Marco aveva conquistato il mio giovane cuore palpitante con il suo piglio ironico e il magnetismo dei suoi occhi profondi. Facevamo progetti grandi, e io ero lì, protagonista indiscussa di una fiaba meravigliosa dai contorni perfetti.
Immaginavo per noi una vita piena di figli e una casa bellissima, arredata con pezzi unici che mi sarei divertita a disporre in mille maniere diverse, tanto non c’avrei avuto una beata minchia da fare, impegnata come sarei stata nel condurre una vita da vera signora.

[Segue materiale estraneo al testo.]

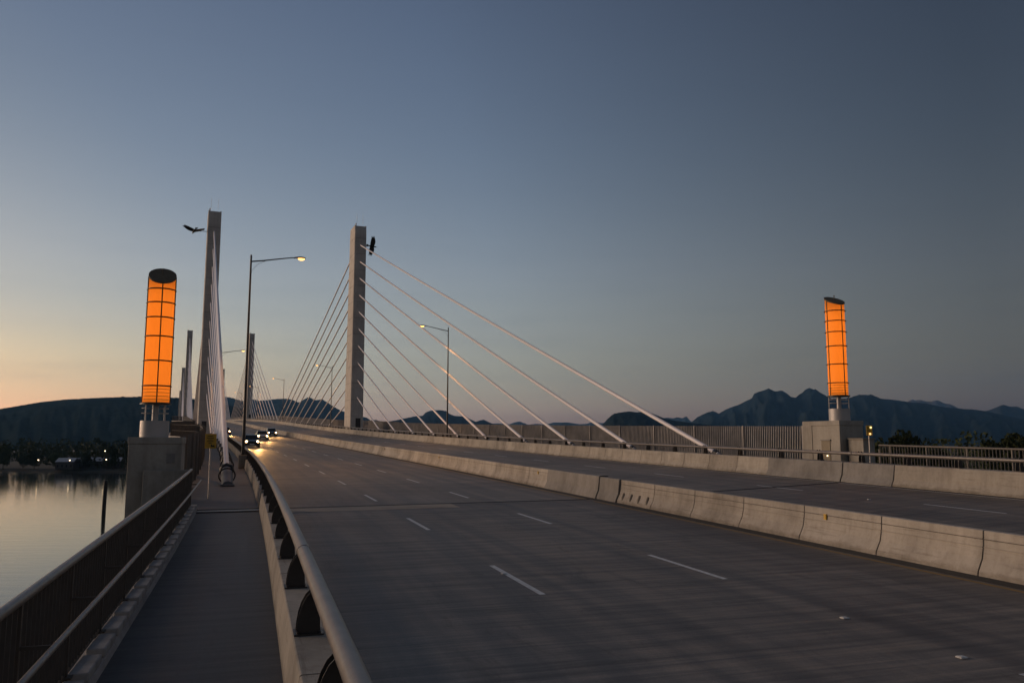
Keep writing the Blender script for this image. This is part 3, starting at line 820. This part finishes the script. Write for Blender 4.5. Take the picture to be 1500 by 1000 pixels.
# ------------------------------------------------------------------ cars with lit headlamps (at rest where the lights come from)
def car_proto(paint):
    t = bpy.data.objects.new("car", None); link(t)
    m = MB()
    # stations along y (front at -y): (y, half width low, half width high, z low, z sill, z top)
    st = [(-2.2, .70, .62, .28, .45, .62), (-2.05, .84, .80, .22, .5, .74), (-1.5, .89, .84, .2, .55, .86), (-.9, .90, .85, .2, .58, .93), (0, .91, .86, .2, .6, .95), (1.1, .91, .86, .2, .62, .97), (1.8, .89, .84, .22, .62, .98), (2.15, .84, .78, .3, .6, .9), (2.25, .74, .7, .38, .6, .78)]
    R_ = []
    for (y, wl, wh, zl, zm, zt) in st:
        R_.append([Vector(p) for p in ((-wl * .92, y, zl), (-wl, y, zl + .12), (-wl * 1.0, y, zm), (-wh, y, zt - .05), (-wh * .8, y, zt), (wh * .8, y, zt), (wh, y, zt - .05), (wl, y, zm), (wl, y, zl + .12), (wl * .92, y, zl))])
    n = 10; vs = [p for r in R_ for p in r]; fs = []
    for i in range(len(R_) - 1):
        for k in range(n): fs.append((i * n + k, i * n + (k + 1) % n, (i + 1) * n + (k + 1) % n, (i + 1) * n + k))
    fs += [tuple(range(n)), tuple(range((len(R_) - 1) * n, len(R_) * n))]
    m.add(vs, fs, smooth=False); o = m.build("body", paint, t)
    m = MB(); z = [(-.95, .92, .78), (-.25, 1.38, .62), (.2, 1.45, .60), (.9, 1.42, .60), (1.75, .96, .74)]
    pr = [Vector((sx * w, y, zz)) for (y, zz, w) in z for sx in (-1, 1)]
    base = [Vector((sx * .8, y, .9)) for y in (-.95, 1.75) for sx in (-1, 1)]
    vs = []
    for (y, zz, w) in z: vs += [Vector((-w, y, zz)), Vector((w, y, zz))]
    for (y, zz, w) in z: vs += [Vector((-.8, y, .9)), Vector((.8, y, .9))]
    fs = []
    for i in range(4):
        a = 2 * i; fs += [(a, a + 1, a + 3, a + 2), (a, a + 2, a + 12, a + 10), (a + 1, a + 11, a + 13, a + 3), (a + 10, a + 12, a + 13, a + 11)]
    m.add(vs, fs); m.build("windows", mt_glass, t)
    m = MB(); m.add([Vector(p) for p in ((-.6, -.2, 1.40), (.6, -.2, 1.40), (.58, .9, 1.45), (-.58, .9, 1.45), (-.6, -.2, 1.36), (.6, -.2, 1.36), (.58, .9, 1.40), (-.58, .9, 1.40), )], [(0, 1, 2, 3), (7, 6, 5, 4), (0, 4, 5, 1), (1, 5, 6, 2), (2, 6, 7, 3), (3, 7, 4, 0)]); m.build("roof", paint, t)
    for x in (-.82, .82):
        for y in (-1.35, 1.35):
            m = MB(); m.tube([(x - .1, y, .32), (x + .1, y, .32)], .32, 18); w = m.build("wheel", mt_rubber, t)
            m = MB(); m.tube([(x - .105, y, .32), (x + .105, y, .32)], .19, 12); m.build("rim", mt_silver, w)
    for x in (-.62, .62):
        m = MB(); m.tube([(x, -2.2, .64), (x, -2.1, .66)], [.09, .13], 12); m.build("headlight", mt_headlamp, t)
        L = bpy.data.lights.new("beam", 'SPOT'); L.energy = BEAM_W; L.color = (1, .50, .16); L.spot_size = R(13); L.spot_blend = 1; L.shadow_soft_size = .08
        b = bpy.data.objects.new("beam", L); link(b, t); b.location = (x, -2.24, .64); b.rotation_euler = (R(90 - 1.7), 0, R(180))
        m = MB(); m.box((x, 2.22, .78), (.3, .05, .12)); m.build("taillight", plain("tail_red", (.4, .02, .01), .3), t)
    m = MB(); m.box((0, -2.21, .48), (.8, .04, .14)); m.build("grille", mt_signblk, t)
    m = MB(); m.box((0, -2.23, .36), (.5, .02, .11)); m.build("number_plate", mt_paint, t)
    for x in (-.95, .95):
        m = MB(); m.box((x, -.72, .98), (.16, .1, .12)); m.build("mirror", paint, t)
    return t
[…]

L’esistenza scorreva tranquilla e serena, forse un po’ troppo tranquilla e serena, tanto che nell’ultimo periodo i discorsi si erano un po’ appiattiti in favore di argomenti di superficiale interesse: usciamo stasera? Mi sta bene questo vestito? Ti va una passeggiata? Cosa danno in TV stasera? 
dscn3970Un po’ monotona come interazione. Lo guardavo per tempi interminabili con stima infinita, ma la scintilla di un tempo aveva lasciato il posto a una nuova libera consapevolezza. Avevo cominciato a farmi delle domande, ma non trovavo le risposte giuste. Così la nostra storia tramontò, un giorno d’estate.
 
Era giunto il momento di diventare una donna.
Con convinzione e forza, all’età di 13 anni, ho ufficialmente chiesto il divorzio a Ken e tutte le mie Barbie, con disperazione della mia cuginetta più piccola che aveva perso la compagna di giochi di una vita.
Ora ti sembra orribile, lo so“, tentavo di consolarla “ma un giorno capirai anche tu“.
E con fare quasi teatrale, voltai le spalle al mondo idilliaco delle bambole. Dopo anni di training compulsivi, ero finalmente pronta per buttarmi nella mischia della vita vera, ad assaporare con ingordigia ogni aspetto di cui fino ad allora avevo potuto nutrire solo la mia fervida immaginazione di bambina.
Chissà dove sarà il mio Marco in pelle e ossa? Cosa starà facendo in questo momento?
Continuavo a chiedermi con aria sognante. Finché il mio sguardo torna nella realtà e si dirige verso il pavimento, dove alloggiano indisturbati pantaloni, magliette, libri e bottigliette d’acqua vuote
. “Ah ecco dov’era l’infame!“. A casa mia sistemare i vestiti usati sulle sedie è considerato anticostituzionale, chiunque si azzardi rischia da 5 a 10 anni di reclusione; c’è addirittura l’ergastolo per chi osa appenderli dentro l’armadio.
Dovrei togliere fuori il carabiniere che c’è in me, ma poi ricordo che anche lui è maschio, e decido di lasciar perdere.
Vado ad aprire la finestra facendo un po’ di corsa ad ostacoli, solo che a differenza di quei dilettanti degli sportivi, noi abbiamo introdotto la varianteocchio al cellulare“, che spesso si nasconde furbescamente nelle tasche dei jeans, così, per dare un tocco piccante alla gara, sennò sai che noia.
La disperazione si plasma sulla mia faccia attraverso smorfie di disgusto e rabbia repressa, una voglia di sbraitare insulti feroci si impossessa di me, finché non si palesa sulla porta il mio “Marco“, con aria dispiaciuta, quasi contrita: “lascia quei vestiti, non ti preoccupare, ci penso io domani“.
Vi presento Marco, il procrastinatore.
Mentre scegliamo il film per il dopo cena, scatta il colpo di fulmine con una liquirizia nascosta nel ripiano del tavolino. Darei qualsiasi cosa per poterla addentare come si deve, ma purtroppo ultimamente ho una relazione intensa con il mal di denti, e devo desistere. Ma lui se ne accorge, nota un filo di frustrazione nel mio sguardo e si offre di srotolarla per me, per evitare che io mi faccia male. A suon di morsetti la liquirizia si dipana in un lungo cordone pronta per essere divorata, e io, in quel gesto così semplice e dolce, ci ho visto tutto l’amore del mondo. Indumenti sul pavimento a parte, sono davvero fortunata.
Non sarà tutto ineccepibile come quando avevo il mio Ken, è vero, ma prima non potevo sapere che con tutta quella perfezione e bellezza, Marco non poteva che essere gay.